Sócrates já começou a prestar declarações. "Se a senhora juíza me permite, há talvez uma questão de método, porque tal como imagina, nos próximos tempos, eu irei abordar todas as questões que dizem respeito ao processo marques porque as acusações contra mim são extensas e ocupam quase todas as áreas do processo", começou por afirmar José Sócrates, informando que durante as suas declarações internacionais irá "dividr o processo por temas".
"Pretendo omeçar a minha defesa por um tema que é talvez o mais extenso da acusação e que atira em várias direções.
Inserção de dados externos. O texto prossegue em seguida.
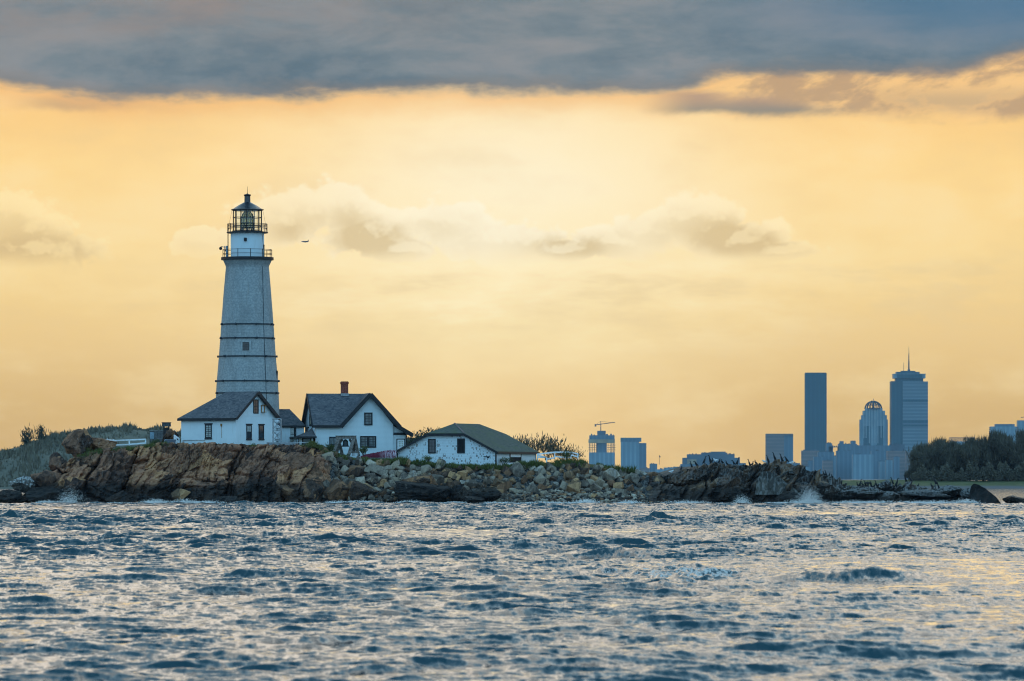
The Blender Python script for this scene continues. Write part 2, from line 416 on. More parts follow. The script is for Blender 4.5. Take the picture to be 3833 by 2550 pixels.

Se a senhora juíza estiver de acordo, começamos pela PT", anunciou.
Quando chegou ao Juízo Central Criminal de Lisboa, pelas 9h, o antigo primeiro-ministro entrou nas instalações do tribunal sem prestar declarações. Momentos depois voltou atrás para falar com os jornalistas. Começou por perorar sobre a alteração do crime de corrupção na acusação: "O lapso de escrita foi um estratagema".
Deixou ainda críticas ao Procurador-Geral da República, afirmando já ter sido julgado e "ilibado de todas as acusações".